*** Entries provided
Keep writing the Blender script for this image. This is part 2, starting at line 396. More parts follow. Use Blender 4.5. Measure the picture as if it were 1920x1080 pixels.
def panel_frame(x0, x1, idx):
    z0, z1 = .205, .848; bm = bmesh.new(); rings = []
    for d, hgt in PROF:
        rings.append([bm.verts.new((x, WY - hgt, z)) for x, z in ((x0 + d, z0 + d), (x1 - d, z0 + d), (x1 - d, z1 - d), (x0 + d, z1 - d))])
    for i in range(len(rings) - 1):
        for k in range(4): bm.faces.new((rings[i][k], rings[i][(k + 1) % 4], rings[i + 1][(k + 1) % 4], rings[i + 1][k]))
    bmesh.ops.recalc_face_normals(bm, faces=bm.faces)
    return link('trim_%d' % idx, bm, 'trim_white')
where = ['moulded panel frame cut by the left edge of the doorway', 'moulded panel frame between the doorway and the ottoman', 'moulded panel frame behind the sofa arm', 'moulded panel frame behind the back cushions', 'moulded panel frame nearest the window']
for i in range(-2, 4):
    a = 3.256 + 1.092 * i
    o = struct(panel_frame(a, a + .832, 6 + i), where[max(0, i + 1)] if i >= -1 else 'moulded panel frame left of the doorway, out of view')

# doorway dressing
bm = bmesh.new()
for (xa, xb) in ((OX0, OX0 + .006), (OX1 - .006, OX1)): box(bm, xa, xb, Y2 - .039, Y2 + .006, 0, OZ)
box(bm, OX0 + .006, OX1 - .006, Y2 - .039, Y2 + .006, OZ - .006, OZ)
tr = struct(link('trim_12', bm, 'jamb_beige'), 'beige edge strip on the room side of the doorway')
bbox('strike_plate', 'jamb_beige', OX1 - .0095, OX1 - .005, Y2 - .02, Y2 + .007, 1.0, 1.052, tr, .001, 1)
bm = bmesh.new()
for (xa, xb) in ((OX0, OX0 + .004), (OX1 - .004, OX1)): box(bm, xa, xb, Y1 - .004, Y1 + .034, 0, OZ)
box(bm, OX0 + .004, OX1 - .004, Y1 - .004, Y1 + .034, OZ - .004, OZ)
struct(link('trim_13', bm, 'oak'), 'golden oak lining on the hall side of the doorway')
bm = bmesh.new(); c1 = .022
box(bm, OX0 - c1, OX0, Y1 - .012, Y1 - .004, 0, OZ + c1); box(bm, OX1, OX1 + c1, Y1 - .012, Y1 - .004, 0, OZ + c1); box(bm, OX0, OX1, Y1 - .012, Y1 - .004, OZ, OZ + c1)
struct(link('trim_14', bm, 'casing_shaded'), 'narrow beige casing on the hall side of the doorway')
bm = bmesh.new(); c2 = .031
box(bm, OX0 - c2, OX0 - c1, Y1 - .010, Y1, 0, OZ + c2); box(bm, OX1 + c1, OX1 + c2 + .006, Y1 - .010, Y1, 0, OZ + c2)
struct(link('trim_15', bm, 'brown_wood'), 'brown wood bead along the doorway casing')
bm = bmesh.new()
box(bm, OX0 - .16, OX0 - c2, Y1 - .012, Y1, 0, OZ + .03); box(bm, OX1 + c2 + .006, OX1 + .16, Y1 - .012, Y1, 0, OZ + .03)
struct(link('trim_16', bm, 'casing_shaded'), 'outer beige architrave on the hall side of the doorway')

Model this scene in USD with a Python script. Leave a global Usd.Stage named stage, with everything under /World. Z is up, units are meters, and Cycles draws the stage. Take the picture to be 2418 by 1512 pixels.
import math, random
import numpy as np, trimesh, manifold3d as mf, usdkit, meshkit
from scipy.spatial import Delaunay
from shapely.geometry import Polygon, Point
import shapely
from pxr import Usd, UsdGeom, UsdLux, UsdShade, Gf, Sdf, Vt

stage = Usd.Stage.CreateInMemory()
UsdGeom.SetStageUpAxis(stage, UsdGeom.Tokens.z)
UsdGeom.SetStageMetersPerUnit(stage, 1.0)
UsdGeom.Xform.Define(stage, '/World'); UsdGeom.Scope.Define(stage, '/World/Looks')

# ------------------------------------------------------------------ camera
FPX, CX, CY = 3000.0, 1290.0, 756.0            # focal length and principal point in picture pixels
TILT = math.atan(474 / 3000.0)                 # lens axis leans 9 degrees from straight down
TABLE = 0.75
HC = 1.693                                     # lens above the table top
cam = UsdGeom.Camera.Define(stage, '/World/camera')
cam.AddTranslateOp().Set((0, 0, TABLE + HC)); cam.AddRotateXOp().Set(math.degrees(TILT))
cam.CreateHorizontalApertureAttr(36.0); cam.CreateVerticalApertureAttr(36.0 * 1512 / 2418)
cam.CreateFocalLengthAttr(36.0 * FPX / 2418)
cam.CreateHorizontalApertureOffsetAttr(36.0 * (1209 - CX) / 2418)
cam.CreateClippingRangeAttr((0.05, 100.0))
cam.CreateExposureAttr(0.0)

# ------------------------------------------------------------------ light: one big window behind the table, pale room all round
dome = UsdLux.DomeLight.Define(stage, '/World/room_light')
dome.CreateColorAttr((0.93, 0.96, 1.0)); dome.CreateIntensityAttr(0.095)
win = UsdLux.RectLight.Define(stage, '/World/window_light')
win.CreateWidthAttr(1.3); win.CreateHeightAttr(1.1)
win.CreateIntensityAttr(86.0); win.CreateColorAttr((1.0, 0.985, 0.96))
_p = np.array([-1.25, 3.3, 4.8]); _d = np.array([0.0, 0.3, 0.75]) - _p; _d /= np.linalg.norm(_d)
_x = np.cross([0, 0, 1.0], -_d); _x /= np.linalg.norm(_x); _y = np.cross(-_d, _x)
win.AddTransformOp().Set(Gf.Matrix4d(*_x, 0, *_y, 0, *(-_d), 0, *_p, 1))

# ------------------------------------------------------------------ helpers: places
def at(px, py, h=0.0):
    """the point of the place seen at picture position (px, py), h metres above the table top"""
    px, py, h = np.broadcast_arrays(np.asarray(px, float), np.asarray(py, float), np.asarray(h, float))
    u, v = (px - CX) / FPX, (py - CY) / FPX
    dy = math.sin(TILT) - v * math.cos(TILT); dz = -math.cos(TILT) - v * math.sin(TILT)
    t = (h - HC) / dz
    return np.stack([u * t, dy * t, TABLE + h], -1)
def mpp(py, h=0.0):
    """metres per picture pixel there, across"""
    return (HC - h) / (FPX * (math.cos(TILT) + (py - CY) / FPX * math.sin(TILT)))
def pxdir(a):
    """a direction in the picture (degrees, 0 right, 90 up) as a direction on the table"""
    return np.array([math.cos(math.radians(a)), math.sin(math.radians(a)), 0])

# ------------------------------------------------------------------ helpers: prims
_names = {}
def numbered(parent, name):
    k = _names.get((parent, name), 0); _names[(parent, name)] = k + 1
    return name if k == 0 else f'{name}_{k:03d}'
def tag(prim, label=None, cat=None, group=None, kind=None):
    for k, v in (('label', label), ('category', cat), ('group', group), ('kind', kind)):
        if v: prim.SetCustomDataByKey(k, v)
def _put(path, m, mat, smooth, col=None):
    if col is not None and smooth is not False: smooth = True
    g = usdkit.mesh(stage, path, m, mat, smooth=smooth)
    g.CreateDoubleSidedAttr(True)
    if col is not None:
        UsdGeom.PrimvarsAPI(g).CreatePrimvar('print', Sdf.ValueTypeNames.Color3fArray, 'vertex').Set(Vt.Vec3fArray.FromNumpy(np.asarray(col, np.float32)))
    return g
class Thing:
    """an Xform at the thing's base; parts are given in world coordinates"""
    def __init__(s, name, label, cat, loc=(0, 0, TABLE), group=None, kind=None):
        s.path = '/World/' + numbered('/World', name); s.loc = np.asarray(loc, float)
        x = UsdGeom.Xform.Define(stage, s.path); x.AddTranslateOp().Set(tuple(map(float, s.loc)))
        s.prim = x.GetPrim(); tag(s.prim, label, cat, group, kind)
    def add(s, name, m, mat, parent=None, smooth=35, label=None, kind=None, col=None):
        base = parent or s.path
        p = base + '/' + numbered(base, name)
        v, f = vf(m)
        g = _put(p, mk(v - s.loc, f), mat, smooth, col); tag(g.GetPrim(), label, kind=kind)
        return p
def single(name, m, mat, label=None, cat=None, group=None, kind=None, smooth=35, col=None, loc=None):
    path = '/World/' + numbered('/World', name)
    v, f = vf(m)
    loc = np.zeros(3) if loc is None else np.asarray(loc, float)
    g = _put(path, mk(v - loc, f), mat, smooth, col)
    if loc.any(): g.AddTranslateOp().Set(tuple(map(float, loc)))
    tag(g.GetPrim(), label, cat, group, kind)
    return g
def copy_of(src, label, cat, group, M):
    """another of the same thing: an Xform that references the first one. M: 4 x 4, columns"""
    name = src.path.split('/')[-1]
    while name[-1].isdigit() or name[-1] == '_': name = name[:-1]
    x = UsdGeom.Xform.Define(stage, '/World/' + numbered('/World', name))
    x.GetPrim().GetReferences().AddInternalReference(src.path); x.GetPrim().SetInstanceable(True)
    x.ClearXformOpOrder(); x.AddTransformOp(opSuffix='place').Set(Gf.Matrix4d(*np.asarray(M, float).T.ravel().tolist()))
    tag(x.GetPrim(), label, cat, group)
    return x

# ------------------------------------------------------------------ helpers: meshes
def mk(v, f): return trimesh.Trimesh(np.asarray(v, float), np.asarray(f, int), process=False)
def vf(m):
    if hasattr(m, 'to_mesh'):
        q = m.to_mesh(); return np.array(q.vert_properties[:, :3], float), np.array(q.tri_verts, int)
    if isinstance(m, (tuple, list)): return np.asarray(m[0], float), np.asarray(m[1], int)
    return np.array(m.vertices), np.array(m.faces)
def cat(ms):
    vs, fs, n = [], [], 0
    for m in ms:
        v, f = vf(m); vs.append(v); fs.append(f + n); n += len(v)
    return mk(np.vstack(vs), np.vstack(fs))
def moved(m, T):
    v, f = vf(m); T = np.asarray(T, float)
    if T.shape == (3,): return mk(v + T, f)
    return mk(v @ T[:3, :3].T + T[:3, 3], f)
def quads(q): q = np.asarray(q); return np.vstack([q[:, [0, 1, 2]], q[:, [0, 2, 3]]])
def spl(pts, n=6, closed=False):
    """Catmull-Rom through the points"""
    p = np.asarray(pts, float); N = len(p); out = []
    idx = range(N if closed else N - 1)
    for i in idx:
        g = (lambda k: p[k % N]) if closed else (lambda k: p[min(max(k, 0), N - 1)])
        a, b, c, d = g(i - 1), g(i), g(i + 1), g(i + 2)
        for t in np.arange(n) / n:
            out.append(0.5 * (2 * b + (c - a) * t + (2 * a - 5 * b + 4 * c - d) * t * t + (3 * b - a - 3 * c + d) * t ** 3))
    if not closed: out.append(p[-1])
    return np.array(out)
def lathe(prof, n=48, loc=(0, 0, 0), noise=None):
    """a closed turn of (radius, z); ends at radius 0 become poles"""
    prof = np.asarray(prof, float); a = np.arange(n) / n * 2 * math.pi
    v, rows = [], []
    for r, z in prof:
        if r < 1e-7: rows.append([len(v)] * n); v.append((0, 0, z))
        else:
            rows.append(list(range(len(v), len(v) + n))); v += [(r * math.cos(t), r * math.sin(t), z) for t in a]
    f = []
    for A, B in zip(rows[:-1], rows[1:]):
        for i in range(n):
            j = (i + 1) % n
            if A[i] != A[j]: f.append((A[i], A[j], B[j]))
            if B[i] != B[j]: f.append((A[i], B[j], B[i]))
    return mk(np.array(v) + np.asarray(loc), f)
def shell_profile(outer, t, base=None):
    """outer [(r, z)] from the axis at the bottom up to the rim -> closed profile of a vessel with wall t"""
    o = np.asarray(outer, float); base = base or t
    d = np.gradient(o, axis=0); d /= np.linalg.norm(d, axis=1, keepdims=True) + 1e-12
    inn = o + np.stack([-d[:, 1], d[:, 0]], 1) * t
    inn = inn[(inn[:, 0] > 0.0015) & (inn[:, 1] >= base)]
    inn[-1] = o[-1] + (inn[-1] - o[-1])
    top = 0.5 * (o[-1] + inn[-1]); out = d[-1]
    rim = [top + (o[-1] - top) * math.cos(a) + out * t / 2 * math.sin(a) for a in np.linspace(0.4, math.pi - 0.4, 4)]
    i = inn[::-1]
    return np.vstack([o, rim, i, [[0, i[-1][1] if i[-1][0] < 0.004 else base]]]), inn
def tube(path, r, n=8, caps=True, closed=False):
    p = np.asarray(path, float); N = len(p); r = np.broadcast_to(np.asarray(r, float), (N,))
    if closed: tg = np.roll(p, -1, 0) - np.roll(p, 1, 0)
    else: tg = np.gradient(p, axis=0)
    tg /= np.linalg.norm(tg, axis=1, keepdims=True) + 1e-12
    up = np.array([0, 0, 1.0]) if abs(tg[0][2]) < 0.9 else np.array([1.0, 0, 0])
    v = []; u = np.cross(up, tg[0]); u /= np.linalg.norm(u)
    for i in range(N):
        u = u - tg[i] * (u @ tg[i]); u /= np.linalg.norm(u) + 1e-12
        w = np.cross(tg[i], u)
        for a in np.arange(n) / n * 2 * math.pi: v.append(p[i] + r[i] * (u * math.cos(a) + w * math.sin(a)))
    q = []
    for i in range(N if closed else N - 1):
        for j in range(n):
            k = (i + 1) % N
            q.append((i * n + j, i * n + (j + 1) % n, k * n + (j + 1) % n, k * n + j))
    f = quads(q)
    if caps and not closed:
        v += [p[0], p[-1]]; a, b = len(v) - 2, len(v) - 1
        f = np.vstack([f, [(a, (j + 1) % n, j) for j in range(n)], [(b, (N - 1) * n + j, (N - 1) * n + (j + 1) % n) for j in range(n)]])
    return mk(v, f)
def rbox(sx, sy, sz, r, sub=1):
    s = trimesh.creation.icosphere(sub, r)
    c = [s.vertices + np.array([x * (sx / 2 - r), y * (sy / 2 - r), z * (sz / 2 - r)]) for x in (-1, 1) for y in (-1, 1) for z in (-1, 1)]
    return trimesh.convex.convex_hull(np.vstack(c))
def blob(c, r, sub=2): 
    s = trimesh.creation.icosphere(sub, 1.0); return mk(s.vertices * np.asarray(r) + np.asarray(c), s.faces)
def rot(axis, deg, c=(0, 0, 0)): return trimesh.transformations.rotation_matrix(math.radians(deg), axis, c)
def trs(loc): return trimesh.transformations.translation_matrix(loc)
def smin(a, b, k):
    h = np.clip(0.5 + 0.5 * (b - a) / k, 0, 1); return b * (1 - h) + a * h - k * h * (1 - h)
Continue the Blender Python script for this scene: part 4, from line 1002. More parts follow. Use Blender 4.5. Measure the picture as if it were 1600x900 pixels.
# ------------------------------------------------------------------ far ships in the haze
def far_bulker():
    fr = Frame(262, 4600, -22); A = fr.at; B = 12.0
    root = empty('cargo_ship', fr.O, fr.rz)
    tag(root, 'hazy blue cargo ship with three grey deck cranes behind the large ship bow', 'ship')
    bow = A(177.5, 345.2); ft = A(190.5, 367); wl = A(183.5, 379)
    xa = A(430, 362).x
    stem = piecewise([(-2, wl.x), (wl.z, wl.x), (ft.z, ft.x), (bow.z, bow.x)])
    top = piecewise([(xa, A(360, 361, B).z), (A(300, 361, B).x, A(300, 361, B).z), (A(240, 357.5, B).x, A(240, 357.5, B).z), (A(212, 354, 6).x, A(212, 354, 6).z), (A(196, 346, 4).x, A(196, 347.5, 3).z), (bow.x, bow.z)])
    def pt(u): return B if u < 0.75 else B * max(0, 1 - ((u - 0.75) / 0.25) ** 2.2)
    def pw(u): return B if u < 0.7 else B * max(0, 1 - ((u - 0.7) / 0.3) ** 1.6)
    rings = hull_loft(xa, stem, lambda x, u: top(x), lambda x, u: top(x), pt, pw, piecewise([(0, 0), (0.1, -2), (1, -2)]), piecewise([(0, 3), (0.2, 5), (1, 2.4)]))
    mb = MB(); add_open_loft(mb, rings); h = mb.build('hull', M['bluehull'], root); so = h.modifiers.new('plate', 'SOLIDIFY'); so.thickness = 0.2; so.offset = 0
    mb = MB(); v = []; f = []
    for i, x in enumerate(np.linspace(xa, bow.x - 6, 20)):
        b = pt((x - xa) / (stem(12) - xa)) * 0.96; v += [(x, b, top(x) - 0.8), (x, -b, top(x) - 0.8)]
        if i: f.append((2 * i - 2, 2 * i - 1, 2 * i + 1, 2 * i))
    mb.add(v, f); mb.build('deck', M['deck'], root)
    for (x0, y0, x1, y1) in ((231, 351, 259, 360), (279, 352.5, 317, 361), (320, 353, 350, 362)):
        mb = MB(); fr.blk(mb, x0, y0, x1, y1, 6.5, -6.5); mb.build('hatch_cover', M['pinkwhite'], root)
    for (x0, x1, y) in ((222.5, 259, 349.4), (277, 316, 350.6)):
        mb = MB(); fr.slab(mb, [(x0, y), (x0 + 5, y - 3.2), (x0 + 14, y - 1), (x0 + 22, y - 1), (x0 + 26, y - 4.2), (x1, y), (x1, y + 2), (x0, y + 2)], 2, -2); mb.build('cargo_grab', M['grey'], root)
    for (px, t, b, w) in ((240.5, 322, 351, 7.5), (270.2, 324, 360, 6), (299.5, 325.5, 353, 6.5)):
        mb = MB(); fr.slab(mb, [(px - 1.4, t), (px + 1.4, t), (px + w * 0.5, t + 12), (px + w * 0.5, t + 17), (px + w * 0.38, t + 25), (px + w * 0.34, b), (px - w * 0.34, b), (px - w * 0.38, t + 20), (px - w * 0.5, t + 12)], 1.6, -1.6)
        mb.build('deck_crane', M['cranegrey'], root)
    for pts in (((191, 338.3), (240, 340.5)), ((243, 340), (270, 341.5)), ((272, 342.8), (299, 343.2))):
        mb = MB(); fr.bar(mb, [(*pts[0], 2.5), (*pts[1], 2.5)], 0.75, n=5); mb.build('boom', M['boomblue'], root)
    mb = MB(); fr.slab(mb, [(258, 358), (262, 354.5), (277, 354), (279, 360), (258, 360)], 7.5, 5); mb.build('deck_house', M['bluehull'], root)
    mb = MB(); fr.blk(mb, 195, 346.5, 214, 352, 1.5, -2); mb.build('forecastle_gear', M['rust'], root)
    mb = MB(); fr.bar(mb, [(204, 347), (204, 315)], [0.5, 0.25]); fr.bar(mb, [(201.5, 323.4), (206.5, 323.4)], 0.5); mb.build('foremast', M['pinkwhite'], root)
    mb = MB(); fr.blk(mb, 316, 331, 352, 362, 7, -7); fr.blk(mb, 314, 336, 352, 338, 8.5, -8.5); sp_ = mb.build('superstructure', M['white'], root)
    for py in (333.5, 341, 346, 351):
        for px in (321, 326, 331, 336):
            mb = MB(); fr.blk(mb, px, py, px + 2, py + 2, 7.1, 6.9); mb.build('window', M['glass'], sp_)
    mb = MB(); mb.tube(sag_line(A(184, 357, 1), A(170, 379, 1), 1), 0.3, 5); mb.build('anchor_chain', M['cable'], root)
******
_Exercise aim_.
Write out only the lines that run from the line containing "Model this scene" through the line containing "from pxr import", both included, exactly as they appear above.

_Solution_.
Model this scene in USD with a Python script. Leave a global Usd.Stage named stage, with everything under /World. Z is up, units are meters, and Cycles draws the stage. Take the picture to be 2418 by 1512 pixels.
import math, random
import numpy as np, trimesh, manifold3d as mf, usdkit, meshkit
from scipy.spatial import Delaunay
from shapely.geometry import Polygon, Point
import shapely
from pxr import Usd, UsdGeom, UsdLux, UsdShade, Gf, Sdf, Vt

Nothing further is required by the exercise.